>> Begin Supplied information

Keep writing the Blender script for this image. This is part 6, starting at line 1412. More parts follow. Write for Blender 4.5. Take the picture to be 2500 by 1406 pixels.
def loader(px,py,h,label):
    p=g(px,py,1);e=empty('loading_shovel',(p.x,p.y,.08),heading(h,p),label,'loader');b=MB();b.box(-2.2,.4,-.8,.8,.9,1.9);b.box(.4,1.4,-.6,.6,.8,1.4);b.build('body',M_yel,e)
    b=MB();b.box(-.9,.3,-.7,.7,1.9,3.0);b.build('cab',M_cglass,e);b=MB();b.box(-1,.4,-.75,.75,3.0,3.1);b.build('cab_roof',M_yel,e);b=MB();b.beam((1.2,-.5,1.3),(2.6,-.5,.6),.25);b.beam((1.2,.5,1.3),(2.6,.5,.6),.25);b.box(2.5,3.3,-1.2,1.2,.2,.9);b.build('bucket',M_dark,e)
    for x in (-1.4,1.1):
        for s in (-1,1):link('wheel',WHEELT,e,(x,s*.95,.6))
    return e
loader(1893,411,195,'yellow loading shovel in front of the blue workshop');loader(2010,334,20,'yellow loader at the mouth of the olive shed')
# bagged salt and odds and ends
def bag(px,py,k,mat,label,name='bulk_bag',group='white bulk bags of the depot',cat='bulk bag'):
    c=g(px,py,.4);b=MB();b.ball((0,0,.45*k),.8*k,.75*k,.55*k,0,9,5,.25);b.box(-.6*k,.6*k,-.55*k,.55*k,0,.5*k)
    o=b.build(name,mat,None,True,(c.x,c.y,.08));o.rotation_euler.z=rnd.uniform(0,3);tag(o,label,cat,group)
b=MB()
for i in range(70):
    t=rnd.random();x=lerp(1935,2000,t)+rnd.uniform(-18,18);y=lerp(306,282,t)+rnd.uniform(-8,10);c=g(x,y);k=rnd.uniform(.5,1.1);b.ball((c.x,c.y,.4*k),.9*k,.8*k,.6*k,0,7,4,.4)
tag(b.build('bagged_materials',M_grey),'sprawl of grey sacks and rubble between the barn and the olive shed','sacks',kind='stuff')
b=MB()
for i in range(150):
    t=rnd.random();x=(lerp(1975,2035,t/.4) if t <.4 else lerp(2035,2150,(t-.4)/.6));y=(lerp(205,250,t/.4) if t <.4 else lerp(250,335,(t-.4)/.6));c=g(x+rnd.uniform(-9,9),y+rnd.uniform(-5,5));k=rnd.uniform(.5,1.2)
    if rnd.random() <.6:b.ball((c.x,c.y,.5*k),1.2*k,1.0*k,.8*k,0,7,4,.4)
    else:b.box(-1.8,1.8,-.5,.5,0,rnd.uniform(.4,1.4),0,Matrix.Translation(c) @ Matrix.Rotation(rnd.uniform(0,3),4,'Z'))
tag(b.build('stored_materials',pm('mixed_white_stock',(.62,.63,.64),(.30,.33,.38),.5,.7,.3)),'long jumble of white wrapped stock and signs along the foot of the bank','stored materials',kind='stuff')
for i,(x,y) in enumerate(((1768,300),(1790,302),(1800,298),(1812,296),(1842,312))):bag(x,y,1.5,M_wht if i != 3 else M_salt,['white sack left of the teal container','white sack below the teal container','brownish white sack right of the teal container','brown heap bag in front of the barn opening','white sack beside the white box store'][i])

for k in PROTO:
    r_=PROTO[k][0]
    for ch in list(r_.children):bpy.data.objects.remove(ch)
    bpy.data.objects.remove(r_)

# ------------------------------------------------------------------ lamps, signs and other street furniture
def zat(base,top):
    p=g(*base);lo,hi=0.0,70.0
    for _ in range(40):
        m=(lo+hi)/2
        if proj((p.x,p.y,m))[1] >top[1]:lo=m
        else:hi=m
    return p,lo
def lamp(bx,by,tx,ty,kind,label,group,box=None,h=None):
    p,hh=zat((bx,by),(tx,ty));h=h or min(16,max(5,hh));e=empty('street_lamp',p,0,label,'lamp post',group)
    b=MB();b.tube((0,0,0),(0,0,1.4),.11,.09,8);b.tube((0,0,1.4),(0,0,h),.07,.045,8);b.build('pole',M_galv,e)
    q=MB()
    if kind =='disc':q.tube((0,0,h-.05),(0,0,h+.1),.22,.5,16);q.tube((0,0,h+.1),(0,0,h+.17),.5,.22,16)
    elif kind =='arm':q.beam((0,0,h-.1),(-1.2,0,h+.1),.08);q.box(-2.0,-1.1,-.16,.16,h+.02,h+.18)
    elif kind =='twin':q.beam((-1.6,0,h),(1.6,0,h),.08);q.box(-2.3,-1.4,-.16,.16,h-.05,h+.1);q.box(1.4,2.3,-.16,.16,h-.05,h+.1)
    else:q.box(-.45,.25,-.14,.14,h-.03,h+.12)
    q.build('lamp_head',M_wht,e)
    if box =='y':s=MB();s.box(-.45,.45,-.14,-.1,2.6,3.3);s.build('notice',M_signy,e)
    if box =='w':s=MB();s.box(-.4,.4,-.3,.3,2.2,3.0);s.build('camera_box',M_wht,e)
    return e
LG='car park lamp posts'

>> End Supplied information

*Your task:*
All of the material above needs to be retyped word for word.

*Task result:*
Keep writing the Blender script for this image. This is part 6, starting at line 1412. More parts follow. Write for Blender 4.5. Take the picture to be 2500 by 1406 pixels.
def loader(px,py,h,label):
    p=g(px,py,1);e=empty('loading_shovel',(p.x,p.y,.08),heading(h,p),label,'loader');b=MB();b.box(-2.2,.4,-.8,.8,.9,1.9);b.box(.4,1.4,-.6,.6,.8,1.4);b.build('body',M_yel,e)
    b=MB();b.box(-.9,.3,-.7,.7,1.9,3.0);b.build('cab',M_cglass,e);b=MB();b.box(-1,.4,-.75,.75,3.0,3.1);b.build('cab_roof',M_yel,e);b=MB();b.beam((1.2,-.5,1.3),(2.6,-.5,.6),.25);b.beam((1.2,.5,1.3),(2.6,.5,.6),.25);b.box(2.5,3.3,-1.2,1.2,.2,.9);b.build('bucket',M_dark,e)
    for x in (-1.4,1.1):
        for s in (-1,1):link('wheel',WHEELT,e,(x,s*.95,.6))
    return e
loader(1893,411,195,'yellow loading shovel in front of the blue workshop');loader(2010,334,20,'yellow loader at the mouth of the olive shed')
# bagged salt and odds and ends
def bag(px,py,k,mat,label,name='bulk_bag',group='white bulk bags of the depot',cat='bulk bag'):
    c=g(px,py,.4);b=MB();b.ball((0,0,.45*k),.8*k,.75*k,.55*k,0,9,5,.25);b.box(-.6*k,.6*k,-.55*k,.55*k,0,.5*k)
    o=b.build(name,mat,None,True,(c.x,c.y,.08));o.rotation_euler.z=rnd.uniform(0,3);tag(o,label,cat,group)
b=MB()
for i in range(70):
    t=rnd.random();x=lerp(1935,2000,t)+rnd.uniform(-18,18);y=lerp(306,282,t)+rnd.uniform(-8,10);c=g(x,y);k=rnd.uniform(.5,1.1);b.ball((c.x,c.y,.4*k),.9*k,.8*k,.6*k,0,7,4,.4)
tag(b.build('bagged_materials',M_grey),'sprawl of grey sacks and rubble between the barn and the olive shed','sacks',kind='stuff')
b=MB()
for i in range(150):
    t=rnd.random();x=(lerp(1975,2035,t/.4) if t <.4 else lerp(2035,2150,(t-.4)/.6));y=(lerp(205,250,t/.4) if t <.4 else lerp(250,335,(t-.4)/.6));c=g(x+rnd.uniform(-9,9),y+rnd.uniform(-5,5));k=rnd.uniform(.5,1.2)
    if rnd.random() <.6:b.ball((c.x,c.y,.5*k),1.2*k,1.0*k,.8*k,0,7,4,.4)
    else:b.box(-1.8,1.8,-.5,.5,0,rnd.uniform(.4,1.4),0,Matrix.Translation(c) @ Matrix.Rotation(rnd.uniform(0,3),4,'Z'))
tag(b.build('stored_materials',pm('mixed_white_stock',(.62,.63,.64),(.30,.33,.38),.5,.7,.3)),'long jumble of white wrapped stock and signs along the foot of the bank','stored materials',kind='stuff')
for i,(x,y) in enumerate(((1768,300),(1790,302),(1800,298),(1812,296),(1842,312))):bag(x,y,1.5,M_wht if i != 3 else M_salt,['white sack left of the teal container','white sack below the teal container','brownish white sack right of the teal container','brown heap bag in front of the barn opening','white sack beside the white box store'][i])

for k in PROTO:
    r_=PROTO[k][0]
    for ch in list(r_.children):bpy.data.objects.remove(ch)
    bpy.data.objects.remove(r_)

# ------------------------------------------------------------------ lamps, signs and other street furniture
def zat(base,top):
    p=g(*base);lo,hi=0.0,70.0
    for _ in range(40):
        m=(lo+hi)/2
        if proj((p.x,p.y,m))[1] >top[1]:lo=m
        else:hi=m
    return p,lo
def lamp(bx,by,tx,ty,kind,label,group,box=None,h=None):
    p,hh=zat((bx,by),(tx,ty));h=h or min(16,max(5,hh));e=empty('street_lamp',p,0,label,'lamp post',group)
    b=MB();b.tube((0,0,0),(0,0,1.4),.11,.09,8);b.tube((0,0,1.4),(0,0,h),.07,.045,8);b.build('pole',M_galv,e)
    q=MB()
    if kind =='disc':q.tube((0,0,h-.05),(0,0,h+.1),.22,.5,16);q.tube((0,0,h+.1),(0,0,h+.17),.5,.22,16)
    elif kind =='arm':q.beam((0,0,h-.1),(-1.2,0,h+.1),.08);q.box(-2.0,-1.1,-.16,.16,h+.02,h+.18)
    elif kind =='twin':q.beam((-1.6,0,h),(1.6,0,h),.08);q.box(-2.3,-1.4,-.16,.16,h-.05,h+.1);q.box(1.4,2.3,-.16,.16,h-.05,h+.1)
    else:q.box(-.45,.25,-.14,.14,h-.03,h+.12)
    q.build('lamp_head',M_wht,e)
    if box =='y':s=MB();s.box(-.45,.45,-.14,-.1,2.6,3.3);s.build('notice',M_signy,e)
    if box =='w':s=MB();s.box(-.4,.4,-.3,.3,2.2,3.0);s.build('camera_box',M_wht,e)
    return e
LG='car park lamp posts'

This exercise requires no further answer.